Masters of Modern Art from the Hermitage has opened in Sydney, and what a treat it is.
Brought from the State Hermitage Museum in St Petersburg, this exhibition draws heavily on the collections built by art lovers Sergey Shchukin and Ivan Morozov, who built their artistic holdings in the early 20th century. Both were part of the recently established merchant elite, having made their vast fortunes in the textile industry.
The exhibition’s focus on the collections of these two men brings out the romance of the bohemian Paris of the 1900s and conjures up the image of these painters drinking absinthe in the cafes as they sold their works to only a few forward thinking buyers.
For Shchukin, this collection comprised Gauguin, Kandinsky, Picasso, and Matisse as the stars of his collection and as great examples of his taste. Monet is also featured alongside Van Gogh and Degas. When Shchukin was collecting, the paintings he picked were not only adventurous for European buyers but for a Russian they were even more courageous. He amassed 258 paintings to decorate the walls of his palatial Moscow home – including 13 Monet, three Renoir, eight Cezanne, four Van Gogh, 16 Gauguin, and seven Rousseau.
Shchukin met the young Henri Matisse in 1906, and over the following eight years bought 37 of his best paintings. He also commissioned several large scale pieces which would later become his most famous – being Dance and Music.
According to Matisse, speaking of these works, “It took some nerve to paint in this manner and it took some nerve to buy it”.
In 1907 Shchukin opened his home to the public on Sundays, attracting and inspiring a new generation of Russian artists.
Jewish collector Ivan Morozov began his collection to furnish his own magnificent villa and frequented many of the same places in Paris as Shchukin. Morozov’s taste was slightly less adventurous than his contemporary but he collected the best works he could.

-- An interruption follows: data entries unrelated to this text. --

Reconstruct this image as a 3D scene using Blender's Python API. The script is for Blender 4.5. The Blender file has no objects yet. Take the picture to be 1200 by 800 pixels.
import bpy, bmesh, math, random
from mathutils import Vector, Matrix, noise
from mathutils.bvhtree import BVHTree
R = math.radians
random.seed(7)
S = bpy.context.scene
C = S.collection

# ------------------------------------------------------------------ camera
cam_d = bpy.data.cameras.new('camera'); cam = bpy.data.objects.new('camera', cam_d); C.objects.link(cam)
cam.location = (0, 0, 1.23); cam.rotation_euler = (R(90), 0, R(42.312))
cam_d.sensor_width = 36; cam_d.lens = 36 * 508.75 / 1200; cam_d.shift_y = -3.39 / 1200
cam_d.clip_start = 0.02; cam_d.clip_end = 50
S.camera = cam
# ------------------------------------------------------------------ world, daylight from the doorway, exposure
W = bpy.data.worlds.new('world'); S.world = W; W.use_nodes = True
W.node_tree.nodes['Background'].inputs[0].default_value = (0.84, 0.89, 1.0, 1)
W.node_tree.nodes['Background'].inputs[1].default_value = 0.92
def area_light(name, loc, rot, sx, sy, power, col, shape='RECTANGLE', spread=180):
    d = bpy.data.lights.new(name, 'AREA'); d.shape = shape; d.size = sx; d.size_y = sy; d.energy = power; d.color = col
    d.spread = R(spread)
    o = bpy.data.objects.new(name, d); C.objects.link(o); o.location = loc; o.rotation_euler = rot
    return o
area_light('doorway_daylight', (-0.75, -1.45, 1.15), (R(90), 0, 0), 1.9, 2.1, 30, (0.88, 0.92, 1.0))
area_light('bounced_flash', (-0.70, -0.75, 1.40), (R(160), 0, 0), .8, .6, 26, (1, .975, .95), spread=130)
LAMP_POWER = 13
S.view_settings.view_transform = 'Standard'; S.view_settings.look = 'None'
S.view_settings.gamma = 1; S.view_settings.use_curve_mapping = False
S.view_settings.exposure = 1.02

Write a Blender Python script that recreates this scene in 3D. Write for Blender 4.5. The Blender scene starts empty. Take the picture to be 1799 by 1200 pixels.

Morozov bought Cezanne, Sisley, Monet, Pissarro, Renoir, Signac, Bonnard, Matisse, Vuillard, and Picasso. The crown of his collection was 17 works by Cezanne.
Both collections were confiscated by the state following the 1917 revolution, and the owners and their families fled Russia. In the 1930s both collections were divided between the Pushkin Museum in Moscow and the Hermitage in Leningrad. They vanished from sight through Stalin’s rule but in the 1960s they gradually reappeared.
Kandinsky was an interesting inclusion in this collection. While he is Russian, he moved to Paris via Germany where he absorbed many of the avant-garde ideas of fauvism, Cubism and futurism and then developed his own interpretation. His paintings in the exhibition mark his journey to the unique style he is best known for.
This exhibition starts by giving context to the collection by showing pictures of the Hermitage, its imposing size, the grandeur of his rooms, and its walls filled with art. The State Hermitage Museum today comprises the Winter Palace of Catherine the Great combined with the Small Hermitage, Old Hermitage, New Hermitage, and Hermitage Theatre.
Masters of Modern Art is curated from the French avant-garde artists, many that had been acquired from Shchukin and Morozov.
Highlights of the exhibition for me were the Matisse “Dance” and “Music” and “Nudes”- the boldness of the colours, and the rude renderings of the subjects are elements that seem to grow on the viewer.
Gauguin’s “Te avae no Maria” – the month of Mary – from his Tahitian paintings is a stunner – the colour, the lightness of his paint, the absolute capturing of the virgin innocence and spiritual background puts this at the top of the exhibits for me. Monet’s “Poppy field” is somewhat different from the Water Lillies we are perhaps more familiar with but perhaps no less appealing with the delicate colour blending typical of his work.
This collection is a bright journey into some of the 20th century’s best art – it is a great tribute to two smart and savvy collectors, and it is a great preview of one of the world’s premier galleries.